In Sunlight or in Shadow

Lawrence Block had the great idea to put together an anthology of stories that are all based on a particular Edward Hopper painting and called it In Sunlight or in Shadow. Hopper is a great subject for writers, as his paintings depict scenes of loneliness and alienation, which is ripe for literary exploration.

Unfortunately, I found this book to be only about half good. Many of the authors are genre writers, and while I am not a snob about that--Michael Connelly and Stephen King are great writers, period--some of them aren't suited to the kind of prose necessary to interpret Hopper's works.

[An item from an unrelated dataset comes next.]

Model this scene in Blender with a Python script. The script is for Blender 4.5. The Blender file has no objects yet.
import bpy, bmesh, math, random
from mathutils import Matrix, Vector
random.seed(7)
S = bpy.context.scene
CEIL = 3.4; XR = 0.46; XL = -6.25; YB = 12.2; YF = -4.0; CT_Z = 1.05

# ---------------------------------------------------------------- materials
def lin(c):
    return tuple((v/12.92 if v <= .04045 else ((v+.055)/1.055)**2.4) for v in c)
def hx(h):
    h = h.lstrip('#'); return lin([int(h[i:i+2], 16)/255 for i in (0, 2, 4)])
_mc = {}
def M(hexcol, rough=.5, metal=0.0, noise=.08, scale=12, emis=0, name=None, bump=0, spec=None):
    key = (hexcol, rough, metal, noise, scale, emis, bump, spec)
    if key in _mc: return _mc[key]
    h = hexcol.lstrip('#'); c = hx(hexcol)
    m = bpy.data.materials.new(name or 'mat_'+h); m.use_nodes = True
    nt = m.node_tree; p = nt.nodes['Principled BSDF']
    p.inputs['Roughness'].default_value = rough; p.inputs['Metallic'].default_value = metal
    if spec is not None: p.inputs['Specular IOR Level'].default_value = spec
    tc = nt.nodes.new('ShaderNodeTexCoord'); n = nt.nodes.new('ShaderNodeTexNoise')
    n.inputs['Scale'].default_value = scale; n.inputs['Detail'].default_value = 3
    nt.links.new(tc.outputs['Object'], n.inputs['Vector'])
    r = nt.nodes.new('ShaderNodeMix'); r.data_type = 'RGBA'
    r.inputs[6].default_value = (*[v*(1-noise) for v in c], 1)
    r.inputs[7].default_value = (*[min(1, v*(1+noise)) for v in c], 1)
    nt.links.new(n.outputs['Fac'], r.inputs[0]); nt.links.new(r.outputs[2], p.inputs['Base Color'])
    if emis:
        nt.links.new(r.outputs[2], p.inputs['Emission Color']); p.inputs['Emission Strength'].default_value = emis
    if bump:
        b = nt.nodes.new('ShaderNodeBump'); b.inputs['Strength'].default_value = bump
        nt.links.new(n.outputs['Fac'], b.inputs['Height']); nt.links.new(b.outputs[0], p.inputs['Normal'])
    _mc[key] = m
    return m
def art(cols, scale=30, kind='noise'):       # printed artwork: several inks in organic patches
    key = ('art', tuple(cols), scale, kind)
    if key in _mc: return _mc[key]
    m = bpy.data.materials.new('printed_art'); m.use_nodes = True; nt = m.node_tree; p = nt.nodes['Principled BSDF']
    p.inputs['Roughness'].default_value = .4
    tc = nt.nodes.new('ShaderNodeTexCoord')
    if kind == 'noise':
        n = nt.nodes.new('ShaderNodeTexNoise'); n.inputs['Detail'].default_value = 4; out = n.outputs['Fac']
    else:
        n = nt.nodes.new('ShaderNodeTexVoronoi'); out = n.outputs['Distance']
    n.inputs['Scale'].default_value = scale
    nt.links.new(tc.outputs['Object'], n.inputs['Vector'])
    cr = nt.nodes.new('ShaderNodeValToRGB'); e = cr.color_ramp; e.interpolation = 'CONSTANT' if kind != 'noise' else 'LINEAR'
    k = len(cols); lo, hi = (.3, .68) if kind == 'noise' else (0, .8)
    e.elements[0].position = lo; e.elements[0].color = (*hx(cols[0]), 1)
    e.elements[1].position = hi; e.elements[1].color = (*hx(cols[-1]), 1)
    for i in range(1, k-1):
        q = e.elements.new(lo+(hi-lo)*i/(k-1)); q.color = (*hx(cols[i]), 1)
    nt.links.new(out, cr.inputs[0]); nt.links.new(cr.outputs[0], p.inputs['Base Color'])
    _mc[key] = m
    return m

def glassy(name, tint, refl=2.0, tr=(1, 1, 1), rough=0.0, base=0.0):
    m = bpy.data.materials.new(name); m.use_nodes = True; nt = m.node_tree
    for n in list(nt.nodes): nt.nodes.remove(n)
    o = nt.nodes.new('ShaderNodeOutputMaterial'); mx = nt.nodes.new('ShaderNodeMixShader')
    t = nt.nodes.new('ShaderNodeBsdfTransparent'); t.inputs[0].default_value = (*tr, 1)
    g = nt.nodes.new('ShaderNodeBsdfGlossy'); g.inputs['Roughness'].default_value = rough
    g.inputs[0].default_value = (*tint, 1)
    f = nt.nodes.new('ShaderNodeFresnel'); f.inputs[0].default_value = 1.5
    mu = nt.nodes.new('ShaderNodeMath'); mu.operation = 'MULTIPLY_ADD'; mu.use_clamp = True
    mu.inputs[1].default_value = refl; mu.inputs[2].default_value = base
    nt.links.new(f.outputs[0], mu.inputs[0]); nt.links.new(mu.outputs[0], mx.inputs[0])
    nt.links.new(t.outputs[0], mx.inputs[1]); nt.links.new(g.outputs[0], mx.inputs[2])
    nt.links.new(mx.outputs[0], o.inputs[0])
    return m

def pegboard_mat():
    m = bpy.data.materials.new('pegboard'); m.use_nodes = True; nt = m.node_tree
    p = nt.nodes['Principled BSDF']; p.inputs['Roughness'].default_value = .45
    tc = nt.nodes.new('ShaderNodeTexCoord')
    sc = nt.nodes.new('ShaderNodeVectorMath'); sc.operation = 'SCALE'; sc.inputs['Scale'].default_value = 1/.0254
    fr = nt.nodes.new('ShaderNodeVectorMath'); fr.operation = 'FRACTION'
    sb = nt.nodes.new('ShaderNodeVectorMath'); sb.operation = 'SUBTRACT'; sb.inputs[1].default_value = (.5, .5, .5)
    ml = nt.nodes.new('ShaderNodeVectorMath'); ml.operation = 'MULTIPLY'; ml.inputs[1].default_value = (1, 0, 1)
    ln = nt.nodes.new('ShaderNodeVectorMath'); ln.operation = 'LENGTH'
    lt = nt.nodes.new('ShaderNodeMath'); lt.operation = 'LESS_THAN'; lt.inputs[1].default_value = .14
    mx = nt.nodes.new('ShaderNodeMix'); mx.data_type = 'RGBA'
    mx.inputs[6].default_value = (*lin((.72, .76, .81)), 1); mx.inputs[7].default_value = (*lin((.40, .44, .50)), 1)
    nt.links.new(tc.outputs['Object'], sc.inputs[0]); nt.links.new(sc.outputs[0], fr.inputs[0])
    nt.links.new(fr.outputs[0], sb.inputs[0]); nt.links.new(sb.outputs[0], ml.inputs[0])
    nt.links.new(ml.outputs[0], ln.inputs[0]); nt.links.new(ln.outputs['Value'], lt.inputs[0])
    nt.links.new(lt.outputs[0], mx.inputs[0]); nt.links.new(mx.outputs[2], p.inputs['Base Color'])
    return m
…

But there are some good stories here. To start with Connelly, he chose to use Hopper's most famous painting, Nighthawks, by incorporating the painting itself into the story. His hero Harry Bosch is tailing a woman who visits the painting each day in the Chicago Museum of Art. King, on the other hand, takes the painting Room in New York and titles his story "Music Room." The two people in the painting are up to some very bad things.

Other stories seem to have no connection to the story. I didn't get Jill D. Block's story based on Summer Evening, "The Story of Caroline." And Lee Child's "The Truth About What Happened," based on Hotel Lobby, seems dashed off and incomplete.

On the plus side, I loved Joe R. Lansdale's "The Projectionist," based on New York Movie. It would make a good movie. And Lawrence Block's "Autumn at the Automat," based on Automat, is very evocative of Hopper's world--what's more Hopperesque than a lone woman eating an automat?

For those who love Edward Hopper, I say take a chance with this, and try you're own if you're a writer. Frankly, though Connelly's story was terrific, I was hoping he'd spin a yarn about the people inside Nighthawks.